Layers of Fear and its DLC produce comparable chills when Bloober Team allows the sinister atmosphere to settle. The developers devised a gorgeous setting that drips tension, and every time Inheritance bothered to go ten seconds without some shallow audiovisual jolts, the dread gave me goosebumps. Players get to see an exaggerated world through a young girl’s eyes, an age at which even the family canine’s intentions appear terrifying.

Layers of Fear: Inheritance gives fewer encounters away due to the game’s improved technical performance, too. The lack of crashes is a nice touch, but the DLC also moves at a stable sixty frames per second. As those digits dipped in Layers of Fear proper, fans knew the story had loaded the next conga line of screams and flickering lights. Now those shoddy bulbs and ceiling fixtures help maintain the overall mood.

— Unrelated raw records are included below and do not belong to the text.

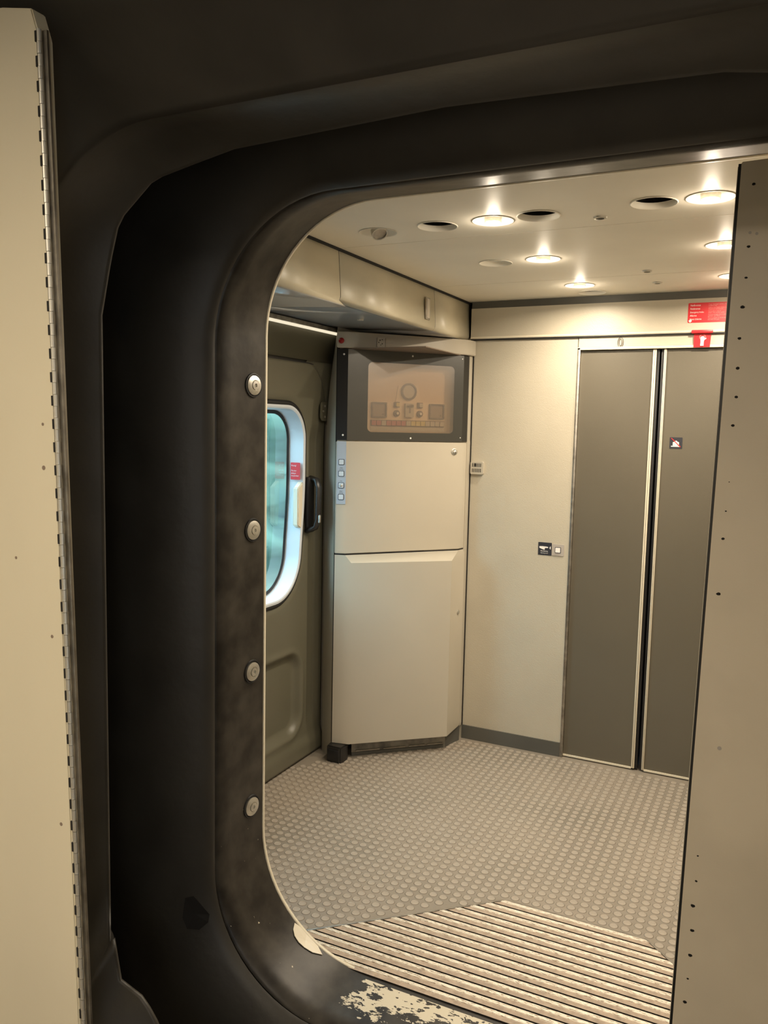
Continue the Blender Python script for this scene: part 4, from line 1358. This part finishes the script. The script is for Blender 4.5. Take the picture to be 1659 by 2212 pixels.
for i, (x, y) in enumerate(((-1.05, -0.35), (0.0, -0.35), (-0.5, -1.5))):
    t = thing('near_downlight', ('left-hand round lamp in the near vestibule ceiling', 'right-hand round lamp in the near vestibule ceiling', 'rearmost round lamp in the near vestibule ceiling')[i], 'ceiling light', (x, y, 2.308), group='lamps over the viewer')
    bm = bmesh.new()
    lathe(bm, [(0.06, 0.0), (0.055, -0.006), (0.03, -0.002), (0.0, -0.002)], (0, 0, 0), (0, 0, 1))
    link('lamp_rim', bm, M_steel, t, smooth=True)
    li = bpy.data.lights.new('near_beam', 'AREA')
    li.shape = 'DISK'; li.size = 0.45; li.energy = NEAR_W; li.color = WARM
    lo = bpy.data.objects.new('near_beam', li)
    COL.objects.link(lo); lo.location = (0, 0, -0.012); lo.parent = t
# roof of the far vestibule's shell
struct(B('trim_4', (-2.3, 1.99, 2.36), (1.02, 3.98, 2.40), M_hole), 'dark roof void above the ceiling panels', 'roof')
struct(B('trim_5', (-2.075, 3.44, -0.05), (-2.062, 3.98, 2.36), M_hole), 'outer body side behind the corner cabinet', 'body side')
struct(B('trim_6', (-2.10, 2.0, 1.90), (-2.02, 3.5, 2.36), M_hole), 'outer body side above the outer door', 'body side')
struct(B('trim_7', (-2.25, 3.96, -0.05), (1.02, 4.0, 2.40), M_hole), 'dark space behind the end wall', 'partition')

sh = thing('light_block_shell', 'unseen dark shell added to keep outside light out of the passage', 'body shell', (0, 0, 0), kind='structure')  # added out of view to stop sky light leaking in round the rings
for a, b in (((-2.40, -2.5, -0.6), (-2.36, 1.6, 2.75)), ((1.30, -0.2, -0.6), (1.34, 1.6, 2.75)), ((1.30, -2.5, -0.6), (1.34, -2.2, 2.75)), ((1.30, -2.2, -0.6), (1.34, -0.2, 0.2)), ((1.30, -2.2, 2.0), (1.34, -0.2, 2.75)), ((-2.40, -2.5, 2.70), (1.34, 1.6, 2.75)), ((-2.40, -2.5, -0.62), (1.34, 1.6, -0.58)), ((-2.40, -2.54, -0.6), (1.34, -2.5, 2.75))):
    B('shell_panel', a, b, M_hole, sh)
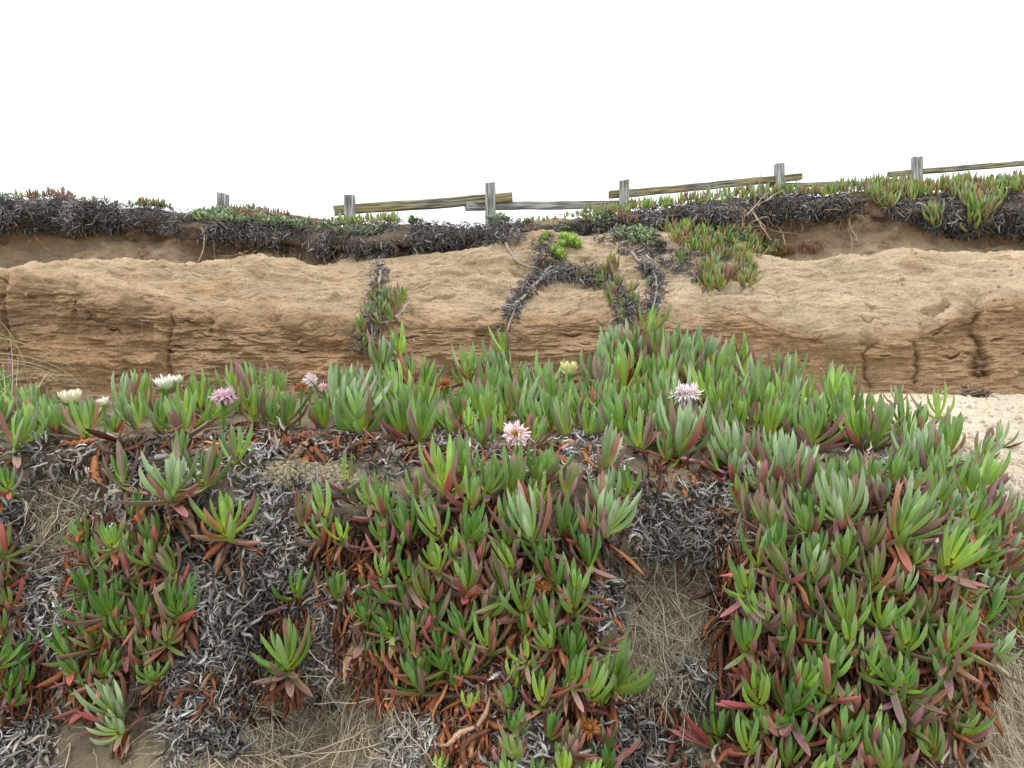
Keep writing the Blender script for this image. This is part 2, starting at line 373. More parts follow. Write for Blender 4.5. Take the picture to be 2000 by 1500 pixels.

That stability means a lot in the horror genre. How easy is it for me to submit to your world of make-believe monsters? For Layers of Fear: Inheritance, without many pitfalls on the software side of things, it’s effortless. Bloober Team provides characters you can empathize with, with a scare or two that made my heart skip. But the most encouraging aspect is the urge to let go of familial grudges. Although some dads show appreciation via unorthodox methods, they love their kids nevertheless.

This review is based on the PC version of the DLC, which we were provided.

Layers Of Fear: Inheritance Review

With a solid script and fewer unrelenting jump scares than the original game, Layers of Fear: Inheritance offers closure for both the player and characters.